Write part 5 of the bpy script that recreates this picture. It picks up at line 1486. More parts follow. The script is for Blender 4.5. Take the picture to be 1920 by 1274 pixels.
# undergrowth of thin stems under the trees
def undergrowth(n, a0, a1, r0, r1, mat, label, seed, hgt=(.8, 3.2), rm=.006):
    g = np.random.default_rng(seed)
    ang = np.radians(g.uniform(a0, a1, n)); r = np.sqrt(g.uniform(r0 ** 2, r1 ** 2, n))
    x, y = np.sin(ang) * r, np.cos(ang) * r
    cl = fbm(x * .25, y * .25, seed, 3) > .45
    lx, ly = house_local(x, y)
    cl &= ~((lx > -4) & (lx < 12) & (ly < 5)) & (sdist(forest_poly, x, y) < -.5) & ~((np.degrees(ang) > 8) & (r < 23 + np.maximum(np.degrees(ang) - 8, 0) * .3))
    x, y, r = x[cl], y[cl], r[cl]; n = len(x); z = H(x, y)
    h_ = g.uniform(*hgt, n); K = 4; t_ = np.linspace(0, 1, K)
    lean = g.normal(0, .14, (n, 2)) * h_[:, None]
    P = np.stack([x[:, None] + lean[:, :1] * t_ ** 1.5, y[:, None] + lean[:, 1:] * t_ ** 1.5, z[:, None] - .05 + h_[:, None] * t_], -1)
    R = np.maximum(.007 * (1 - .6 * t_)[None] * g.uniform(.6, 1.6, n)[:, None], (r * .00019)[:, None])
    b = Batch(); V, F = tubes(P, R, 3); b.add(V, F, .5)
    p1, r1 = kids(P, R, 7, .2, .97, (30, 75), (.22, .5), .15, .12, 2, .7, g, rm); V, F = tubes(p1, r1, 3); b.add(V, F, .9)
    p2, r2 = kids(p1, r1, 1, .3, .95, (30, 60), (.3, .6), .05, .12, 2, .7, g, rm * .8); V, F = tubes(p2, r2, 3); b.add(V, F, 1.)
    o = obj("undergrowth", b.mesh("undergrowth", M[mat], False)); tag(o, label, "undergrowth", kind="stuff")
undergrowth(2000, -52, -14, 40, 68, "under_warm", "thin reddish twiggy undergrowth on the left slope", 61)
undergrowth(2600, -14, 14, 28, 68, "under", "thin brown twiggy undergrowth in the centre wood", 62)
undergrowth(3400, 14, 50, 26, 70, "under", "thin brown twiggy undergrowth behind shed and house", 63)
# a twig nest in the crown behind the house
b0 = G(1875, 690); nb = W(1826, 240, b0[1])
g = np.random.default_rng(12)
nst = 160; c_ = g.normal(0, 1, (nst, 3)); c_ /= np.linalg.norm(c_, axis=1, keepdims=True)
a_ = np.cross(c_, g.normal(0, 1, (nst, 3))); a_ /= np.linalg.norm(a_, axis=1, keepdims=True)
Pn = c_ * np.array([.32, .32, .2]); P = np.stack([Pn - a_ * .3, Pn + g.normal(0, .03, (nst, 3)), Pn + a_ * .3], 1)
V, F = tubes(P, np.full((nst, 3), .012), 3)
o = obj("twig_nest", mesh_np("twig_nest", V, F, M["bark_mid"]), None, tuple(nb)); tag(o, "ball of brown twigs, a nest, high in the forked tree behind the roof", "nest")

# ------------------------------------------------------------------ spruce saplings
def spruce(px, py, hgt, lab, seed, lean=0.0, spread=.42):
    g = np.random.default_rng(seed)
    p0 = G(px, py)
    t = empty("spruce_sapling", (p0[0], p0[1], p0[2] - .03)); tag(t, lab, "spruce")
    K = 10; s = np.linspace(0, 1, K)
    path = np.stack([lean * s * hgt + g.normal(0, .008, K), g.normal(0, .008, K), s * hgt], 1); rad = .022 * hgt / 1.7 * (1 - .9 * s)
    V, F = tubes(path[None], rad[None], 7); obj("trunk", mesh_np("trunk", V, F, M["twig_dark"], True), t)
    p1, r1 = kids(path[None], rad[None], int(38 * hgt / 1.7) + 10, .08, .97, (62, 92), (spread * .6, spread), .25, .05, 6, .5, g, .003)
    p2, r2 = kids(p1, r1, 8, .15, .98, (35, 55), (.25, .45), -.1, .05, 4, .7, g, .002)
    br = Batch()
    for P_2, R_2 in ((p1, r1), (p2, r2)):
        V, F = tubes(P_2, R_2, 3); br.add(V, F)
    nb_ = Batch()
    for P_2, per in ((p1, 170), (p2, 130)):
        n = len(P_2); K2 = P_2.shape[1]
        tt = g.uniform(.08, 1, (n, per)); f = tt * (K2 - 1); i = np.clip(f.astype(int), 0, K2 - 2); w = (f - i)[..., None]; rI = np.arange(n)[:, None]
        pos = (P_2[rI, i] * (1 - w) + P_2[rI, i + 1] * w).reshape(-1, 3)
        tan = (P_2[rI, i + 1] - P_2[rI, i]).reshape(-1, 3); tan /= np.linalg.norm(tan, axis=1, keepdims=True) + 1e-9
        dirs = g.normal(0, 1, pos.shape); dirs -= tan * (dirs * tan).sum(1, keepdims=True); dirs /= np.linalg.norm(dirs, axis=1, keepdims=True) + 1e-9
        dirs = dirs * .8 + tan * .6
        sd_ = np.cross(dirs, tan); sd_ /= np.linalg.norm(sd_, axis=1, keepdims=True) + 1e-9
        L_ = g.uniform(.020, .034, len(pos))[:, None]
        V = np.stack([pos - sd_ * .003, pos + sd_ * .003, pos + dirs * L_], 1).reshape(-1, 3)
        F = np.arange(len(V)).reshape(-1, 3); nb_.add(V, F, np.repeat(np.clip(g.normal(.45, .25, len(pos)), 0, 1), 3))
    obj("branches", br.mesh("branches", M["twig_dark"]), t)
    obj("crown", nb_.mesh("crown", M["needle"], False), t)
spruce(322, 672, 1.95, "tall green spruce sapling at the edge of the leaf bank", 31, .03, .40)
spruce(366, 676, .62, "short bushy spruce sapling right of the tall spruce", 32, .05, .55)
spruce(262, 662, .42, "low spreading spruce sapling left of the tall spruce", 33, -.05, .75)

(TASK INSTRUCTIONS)
Retype all of the data shown above, word for word.

(FULL SOLUTION)
Write part 5 of the bpy script that recreates this picture. It picks up at line 1486. More parts follow. The script is for Blender 4.5. Take the picture to be 1920 by 1274 pixels.
# undergrowth of thin stems under the trees
def undergrowth(n, a0, a1, r0, r1, mat, label, seed, hgt=(.8, 3.2), rm=.006):
    g = np.random.default_rng(seed)
    ang = np.radians(g.uniform(a0, a1, n)); r = np.sqrt(g.uniform(r0 ** 2, r1 ** 2, n))
    x, y = np.sin(ang) * r, np.cos(ang) * r
    cl = fbm(x * .25, y * .25, seed, 3) > .45
    lx, ly = house_local(x, y)
    cl &= ~((lx > -4) & (lx < 12) & (ly < 5)) & (sdist(forest_poly, x, y) < -.5) & ~((np.degrees(ang) > 8) & (r < 23 + np.maximum(np.degrees(ang) - 8, 0) * .3))
    x, y, r = x[cl], y[cl], r[cl]; n = len(x); z = H(x, y)
    h_ = g.uniform(*hgt, n); K = 4; t_ = np.linspace(0, 1, K)
    lean = g.normal(0, .14, (n, 2)) * h_[:, None]
    P = np.stack([x[:, None] + lean[:, :1] * t_ ** 1.5, y[:, None] + lean[:, 1:] * t_ ** 1.5, z[:, None] - .05 + h_[:, None] * t_], -1)
    R = np.maximum(.007 * (1 - .6 * t_)[None] * g.uniform(.6, 1.6, n)[:, None], (r * .00019)[:, None])
    b = Batch(); V, F = tubes(P, R, 3); b.add(V, F, .5)
    p1, r1 = kids(P, R, 7, .2, .97, (30, 75), (.22, .5), .15, .12, 2, .7, g, rm); V, F = tubes(p1, r1, 3); b.add(V, F, .9)
    p2, r2 = kids(p1, r1, 1, .3, .95, (30, 60), (.3, .6), .05, .12, 2, .7, g, rm * .8); V, F = tubes(p2, r2, 3); b.add(V, F, 1.)
    o = obj("undergrowth", b.mesh("undergrowth", M[mat], False)); tag(o, label, "undergrowth", kind="stuff")
undergrowth(2000, -52, -14, 40, 68, "under_warm", "thin reddish twiggy undergrowth on the left slope", 61)
undergrowth(2600, -14, 14, 28, 68, "under", "thin brown twiggy undergrowth in the centre wood", 62)
undergrowth(3400, 14, 50, 26, 70, "under", "thin brown twiggy undergrowth behind shed and house", 63)
# a twig nest in the crown behind the house
b0 = G(1875, 690); nb = W(1826, 240, b0[1])
g = np.random.default_rng(12)
nst = 160; c_ = g.normal(0, 1, (nst, 3)); c_ /= np.linalg.norm(c_, axis=1, keepdims=True)
a_ = np.cross(c_, g.normal(0, 1, (nst, 3))); a_ /= np.linalg.norm(a_, axis=1, keepdims=True)
Pn = c_ * np.array([.32, .32, .2]); P = np.stack([Pn - a_ * .3, Pn + g.normal(0, .03, (nst, 3)), Pn + a_ * .3], 1)
V, F = tubes(P, np.full((nst, 3), .012), 3)
o = obj("twig_nest", mesh_np("twig_nest", V, F, M["bark_mid"]), None, tuple(nb)); tag(o, "ball of brown twigs, a nest, high in the forked tree behind the roof", "nest")

# ------------------------------------------------------------------ spruce saplings
def spruce(px, py, hgt, lab, seed, lean=0.0, spread=.42):
    g = np.random.default_rng(seed)
    p0 = G(px, py)
    t = empty("spruce_sapling", (p0[0], p0[1], p0[2] - .03)); tag(t, lab, "spruce")
    K = 10; s = np.linspace(0, 1, K)
    path = np.stack([lean * s * hgt + g.normal(0, .008, K), g.normal(0, .008, K), s * hgt], 1); rad = .022 * hgt / 1.7 * (1 - .9 * s)
    V, F = tubes(path[None], rad[None], 7); obj("trunk", mesh_np("trunk", V, F, M["twig_dark"], True), t)
    p1, r1 = kids(path[None], rad[None], int(38 * hgt / 1.7) + 10, .08, .97, (62, 92), (spread * .6, spread), .25, .05, 6, .5, g, .003)
    p2, r2 = kids(p1, r1, 8, .15, .98, (35, 55), (.25, .45), -.1, .05, 4, .7, g, .002)
    br = Batch()
    for P_2, R_2 in ((p1, r1), (p2, r2)):
        V, F = tubes(P_2, R_2, 3); br.add(V, F)
    nb_ = Batch()
    for P_2, per in ((p1, 170), (p2, 130)):
        n = len(P_2); K2 = P_2.shape[1]
        tt = g.uniform(.08, 1, (n, per)); f = tt * (K2 - 1); i = np.clip(f.astype(int), 0, K2 - 2); w = (f - i)[..., None]; rI = np.arange(n)[:, None]
        pos = (P_2[rI, i] * (1 - w) + P_2[rI, i + 1] * w).reshape(-1, 3)
        tan = (P_2[rI, i + 1] - P_2[rI, i]).reshape(-1, 3); tan /= np.linalg.norm(tan, axis=1, keepdims=True) + 1e-9
        dirs = g.normal(0, 1, pos.shape); dirs -= tan * (dirs * tan).sum(1, keepdims=True); dirs /= np.linalg.norm(dirs, axis=1, keepdims=True) + 1e-9
        dirs = dirs * .8 + tan * .6
        sd_ = np.cross(dirs, tan); sd_ /= np.linalg.norm(sd_, axis=1, keepdims=True) + 1e-9
        L_ = g.uniform(.020, .034, len(pos))[:, None]
        V = np.stack([pos - sd_ * .003, pos + sd_ * .003, pos + dirs * L_], 1).reshape(-1, 3)
        F = np.arange(len(V)).reshape(-1, 3); nb_.add(V, F, np.repeat(np.clip(g.normal(.45, .25, len(pos)), 0, 1), 3))
    obj("branches", br.mesh("branches", M["twig_dark"]), t)
    obj("crown", nb_.mesh("crown", M["needle"], False), t)
spruce(322, 672, 1.95, "tall green spruce sapling at the edge of the leaf bank", 31, .03, .40)
spruce(366, 676, .62, "short bushy spruce sapling right of the tall spruce", 32, .05, .55)
spruce(262, 662, .42, "low spreading spruce sapling left of the tall spruce", 33, -.05, .75)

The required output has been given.